De afname van afvoerend, aangesloten oppervlak vergroot de waking in het gemengde rioolstelsel en verlaagd de overstortfrequentie bij neerslagcondities. Hierdoor wordt het oppervlaktewatersysteem minder belast met emissies vanuit het gemengd stelsel en zal de waterkwaliteit verbeteren.

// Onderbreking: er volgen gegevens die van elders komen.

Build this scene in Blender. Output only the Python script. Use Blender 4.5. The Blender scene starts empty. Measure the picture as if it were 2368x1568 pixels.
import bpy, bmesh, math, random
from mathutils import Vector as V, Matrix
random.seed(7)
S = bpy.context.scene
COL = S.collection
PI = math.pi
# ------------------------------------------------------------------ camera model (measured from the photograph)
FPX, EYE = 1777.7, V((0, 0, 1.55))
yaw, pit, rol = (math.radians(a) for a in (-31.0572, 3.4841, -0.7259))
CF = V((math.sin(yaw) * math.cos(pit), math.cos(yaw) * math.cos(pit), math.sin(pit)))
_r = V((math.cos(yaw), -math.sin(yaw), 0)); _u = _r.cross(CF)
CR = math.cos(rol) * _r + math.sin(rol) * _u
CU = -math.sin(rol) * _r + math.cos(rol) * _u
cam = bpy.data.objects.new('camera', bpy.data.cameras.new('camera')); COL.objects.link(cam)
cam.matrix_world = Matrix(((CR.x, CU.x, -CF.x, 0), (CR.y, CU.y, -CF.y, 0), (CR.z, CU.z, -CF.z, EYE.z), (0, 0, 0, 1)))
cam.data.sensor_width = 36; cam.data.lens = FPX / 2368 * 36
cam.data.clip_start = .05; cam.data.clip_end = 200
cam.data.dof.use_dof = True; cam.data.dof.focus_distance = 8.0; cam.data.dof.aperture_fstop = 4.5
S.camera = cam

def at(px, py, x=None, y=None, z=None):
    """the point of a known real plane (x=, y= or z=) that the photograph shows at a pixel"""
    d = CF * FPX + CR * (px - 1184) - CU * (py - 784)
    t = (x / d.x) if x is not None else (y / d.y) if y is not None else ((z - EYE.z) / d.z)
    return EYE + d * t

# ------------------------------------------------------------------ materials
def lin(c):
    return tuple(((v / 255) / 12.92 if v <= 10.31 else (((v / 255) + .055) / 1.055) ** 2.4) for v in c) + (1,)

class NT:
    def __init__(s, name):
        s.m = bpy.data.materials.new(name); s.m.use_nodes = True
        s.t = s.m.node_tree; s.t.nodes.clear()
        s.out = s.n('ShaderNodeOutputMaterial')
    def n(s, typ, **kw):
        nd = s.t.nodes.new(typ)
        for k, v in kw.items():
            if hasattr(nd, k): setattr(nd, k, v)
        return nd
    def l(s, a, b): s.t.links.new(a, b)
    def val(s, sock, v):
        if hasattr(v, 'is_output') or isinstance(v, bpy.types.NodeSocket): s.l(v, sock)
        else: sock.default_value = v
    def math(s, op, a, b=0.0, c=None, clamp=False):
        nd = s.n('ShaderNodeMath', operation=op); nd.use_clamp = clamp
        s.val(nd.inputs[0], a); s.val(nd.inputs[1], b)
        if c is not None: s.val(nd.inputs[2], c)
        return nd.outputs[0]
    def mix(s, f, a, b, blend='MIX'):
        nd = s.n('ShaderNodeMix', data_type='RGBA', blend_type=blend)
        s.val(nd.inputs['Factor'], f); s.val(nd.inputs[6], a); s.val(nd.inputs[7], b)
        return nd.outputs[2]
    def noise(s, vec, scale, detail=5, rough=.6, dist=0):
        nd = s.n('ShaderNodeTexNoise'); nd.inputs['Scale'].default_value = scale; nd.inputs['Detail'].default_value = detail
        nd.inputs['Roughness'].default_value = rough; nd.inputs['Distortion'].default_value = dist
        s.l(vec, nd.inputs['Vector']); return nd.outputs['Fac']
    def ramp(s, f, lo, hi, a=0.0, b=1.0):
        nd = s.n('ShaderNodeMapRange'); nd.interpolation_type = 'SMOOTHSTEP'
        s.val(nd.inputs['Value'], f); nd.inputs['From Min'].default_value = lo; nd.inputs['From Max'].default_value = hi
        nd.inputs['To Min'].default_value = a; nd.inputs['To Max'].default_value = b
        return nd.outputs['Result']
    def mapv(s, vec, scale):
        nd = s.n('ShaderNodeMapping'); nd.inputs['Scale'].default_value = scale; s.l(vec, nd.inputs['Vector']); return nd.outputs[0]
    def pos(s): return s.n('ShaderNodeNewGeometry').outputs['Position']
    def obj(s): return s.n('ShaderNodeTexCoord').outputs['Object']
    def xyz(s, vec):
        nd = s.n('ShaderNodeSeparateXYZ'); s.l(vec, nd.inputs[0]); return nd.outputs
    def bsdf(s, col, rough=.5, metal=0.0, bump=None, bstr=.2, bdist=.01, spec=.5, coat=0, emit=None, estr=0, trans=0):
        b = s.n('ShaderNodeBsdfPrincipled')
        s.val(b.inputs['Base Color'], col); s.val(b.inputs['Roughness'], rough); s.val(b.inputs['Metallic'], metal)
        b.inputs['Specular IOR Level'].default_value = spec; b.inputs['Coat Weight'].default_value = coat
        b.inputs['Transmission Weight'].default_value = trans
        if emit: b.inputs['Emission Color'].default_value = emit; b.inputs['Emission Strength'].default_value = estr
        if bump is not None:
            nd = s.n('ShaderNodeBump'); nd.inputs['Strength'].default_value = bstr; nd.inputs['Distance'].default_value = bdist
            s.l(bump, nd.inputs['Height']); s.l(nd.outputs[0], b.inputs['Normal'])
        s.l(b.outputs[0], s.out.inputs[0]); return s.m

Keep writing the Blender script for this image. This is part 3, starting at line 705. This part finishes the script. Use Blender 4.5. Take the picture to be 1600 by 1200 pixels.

Overzicht bestaande en toekomstige verhardingen ontwikkeling Bruisdreef  
Locatie   Type   Omvang [m2]   Bijzonderheden  
Parkeerplaats school   onbekend  
- 2000  
reeds verwijderd  
Plein school   onbekend     reeds verwijderd  
Dak schoolgebouwen   vlak dak   - 2350   reeds verwijderd  
       
       
Verharding parkeervoorziening   open verharding   + 1800   betreft infiltreerbaar oppervlak  
Verharding overig (paden, toerit)   open verharding   + 1000   betreft infiltreerbaar oppervlak  
Dak woontorens   vlak dak   + 1800    
       
Totaal     - 2550   afname verhard oppervlak, compensatie niet noodzakelijk  


Overzicht bestaande en toekomstige verharding

Door de voor infiltratie ongunstige bodemopbouw (klei/veen) en grondwaterstand is lokale verwerking van de (overtollige) neerslag in de bodem geen optie. Uit overleg met de heer G. Boelhouwer van HDSR is gebleken dat het ingezamelde hemelwater, zonder compenserende maatregelen, op het bestaande oppervlaktewater kan worden geloosd. Er is immers geen sprake van een toename aan verhard oppervlak / belasting van het watersysteem maar van een substantiële afname.

Om vervuiling van bodem en grondwater zoveel mogelijk te voorkomen, dienen er bij voorkeur geen uitloogbare materialen (lood, zink, koper) als dakbekleding en geen chemische onkruidbestrijdingsmiddelen of strooi- en dooizouten te worden toegepast.

Watervergunning
Voor het dempen en graven, aanleggen van vlonders en steigers en bouwen in en langs water is een Watervergunning van Hoogheemraadschap De Stichtse Rijnlanden noodzakelijk. Ten behoeve van de ontwikkelingen in het plangebied is een Keurontheffing vereist. Alle wateraspecten (inclusief de Keur-aspecten) worden in de watervergunning geregeld. Het gaat om:
- eventueel tijdelijk lozen van (grond)water op oppervlaktewater tijdens de bouw;
- permanent lozen van hemelwater naar oppervlaktewater.

Conclusie
Met de geplande nieuwbouw van het appartementencomplex neemt het verhard, afvoerend oppervlak met 2550 m2 af. Het realiseren van meer groen en minder verharding leidt tot het ontlasten van het gemengd stelsel. Het vuilwater wordt afgevoerd naar het bestaande gemengd stelsel en het hemelwater wordt geloosd op het bestaande oppervlaktewater langs De Charmantedreef, hiermee wordt voldaan aan de waterkwaliteitstrits gescheiden inzamelen-gescheiden afvoeren-gescheiden verwerken.

De geplande ontwikkeling heeft geen negatieve invloed op de waterhuishouding in en rondom het plangebied. De toekomstige waterstromen (vuil en schoon) worden conform het beleid van de waterbeheerders duurzaam gescheiden ingezameld, getransporteerd en verwerkt.

5.9.1 Verslaglegging van gevoerd overleg gemeente - waterbeheerder

Bij de ontwikkeling van het bestemmingsplan is het Hoogheemraadschap De Stichtse Rijnlanden betrokken geweest (HDSR). In overleg met de HDSR is de watertoets opgesteld en akkoord bevonden.